The BBC said that Mr Johnson, who is the party spokesman on higher education, attacked the chef's campaign at a meeting at the party conference last night and backed a group of mothers who made headlines for passing fast food through the fence of their children's school in Yorkshire.
"I say let people eat what they like. Why shouldn't they push pies through railings?" he told the fringe meeting at a Bournemouth hotel.
The comments were particularly embarrassing given David Cameron's ringing endorsement of Mr Oliver in his speech to the conference on Sunday, when he said that the celebrity chef had done more than the Department of Education to improve the quality of school meals.

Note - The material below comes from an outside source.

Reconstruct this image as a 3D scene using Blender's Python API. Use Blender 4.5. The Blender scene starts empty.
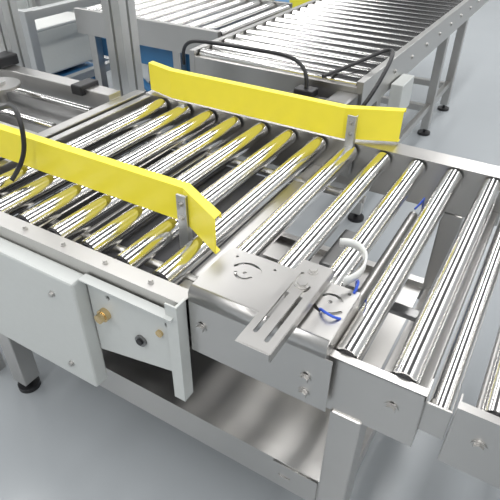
import bpy, bmesh, math, random
from mathutils import Vector, Matrix, Euler
random.seed(4)
S=bpy.context.scene; COL=bpy.context.collection
FZ=-0.75
# ---------------------------------------------------------------- materials
def mat(name,col,rough=.5,metal=0.,noise=None,scale=(1,1,1),bump=0.,rv=0.,cv=0.,spec=None):
    m=bpy.data.materials.new(name); m.use_nodes=True
    nt=m.node_tree; b=nt.nodes['Principled BSDF']
    b.inputs['Base Color'].default_value=(*col,1); b.inputs['Roughness'].default_value=rough
    b.inputs['Metallic'].default_value=metal
    if noise:
        tc=nt.nodes.new('ShaderNodeTexCoord'); mp=nt.nodes.new('ShaderNodeMapping'); mp.inputs['Scale'].default_value=scale
        n=nt.nodes.new('ShaderNodeTexNoise'); n.inputs['Scale'].default_value=noise; n.inputs['Detail'].default_value=4
        nt.links.new(tc.outputs['Object'],mp.inputs['Vector']); nt.links.new(mp.outputs['Vector'],n.inputs['Vector'])
        if rv:
            r=nt.nodes.new('ShaderNodeMapRange'); r.inputs['To Min'].default_value=rough-rv; r.inputs['To Max'].default_value=rough+rv
            nt.links.new(n.outputs['Fac'],r.inputs['Value']); nt.links.new(r.outputs['Result'],b.inputs['Roughness'])
        if cv:
            mx=nt.nodes.new('ShaderNodeMix'); mx.data_type='RGBA'
            mx.inputs['A'].default_value=(*[c*(1-cv) for c in col],1); mx.inputs['B'].default_value=(*[min(1,c*(1+cv)) for c in col],1)
            nt.links.new(n.outputs['Fac'],mx.inputs['Factor']); nt.links.new(mx.outputs['Result'],b.inputs['Base Color'])
        if bump:
            bp=nt.nodes.new('ShaderNodeBump'); bp.inputs['Strength'].default_value=bump; bp.inputs['Distance'].default_value=.002
            nt.links.new(n.outputs['Fac'],bp.inputs['Height']); nt.links.new(bp.outputs['Normal'],b.inputs['Normal'])
    return m
CHROME=mat('polished_roller_steel',(.76,.75,.735),.16,1.)
STEEL=mat('brushed_stainless',(.56,.55,.535),.34,1.,5,(1,1.5,1.5),rv=.08,cv=.07)
STEELD=mat('dark_stainless',(.26,.26,.26),.38,1.,5,(1,1,1),rv=.08,cv=.1)
ALU=mat('anodised_aluminium',(.55,.56,.56),.4,.8,30,(8,8,1),rv=.06)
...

Mr Oliver's Feed Me Better campaign has forced the Government to boost expenditure on school means and order education authorities to get rid of junk food.
Soon after the publication of the BBC report, a Conservative press officer was overheard phoning Mr Oliver's office to explain that Mr Johnson's comments "absolutely" did not represent party policy.
Then Mr Johnson told reporters that he had been in fact misquoted - and the point he was trying to make was that children would not eat healthy food unless unhealthy options, including lunchboxes, were taken away.
"I think Jamie Oliver is a wonderful guy. He's a saint, he's a national superstar and he's done a wonderful thing for children's food," the mop-headed Tory said.
"The only point I was making, and I think Jamie would agree with this, is that it's very difficult for him to succeed in transforming children's food in schools completely when they still have the option to have a packed lunch.
"The BBC is completely wrong."
It was Mr Johnson's most high-profile political intervention since he was sacked as Shadow Culture Secretary two years ago for a leader column in The Spectator, which he then edited, attacking the "victim culture" of Liverpool .
On that occasion, Mr Johnson was forced to visit Merseyside in a humiliating mission of penitence by the party leader at the time, Michael Howard.
This afternoon, the BBC said that it was sticking by its story and had cleared the quotes with Mr Johnson before running the piece.
The BBC reporter who attended the meeting even produced his notes from the meeting and said that Mr Johnson had in fact said: "If I was in charge, I would get rid of Jamie Oliver, tell people to eat what they like."
He said that Mr Johnson had told the meeting that the best way to make kids eat properly was to give them "Plaice goujons with frites" - fish fingers and chips.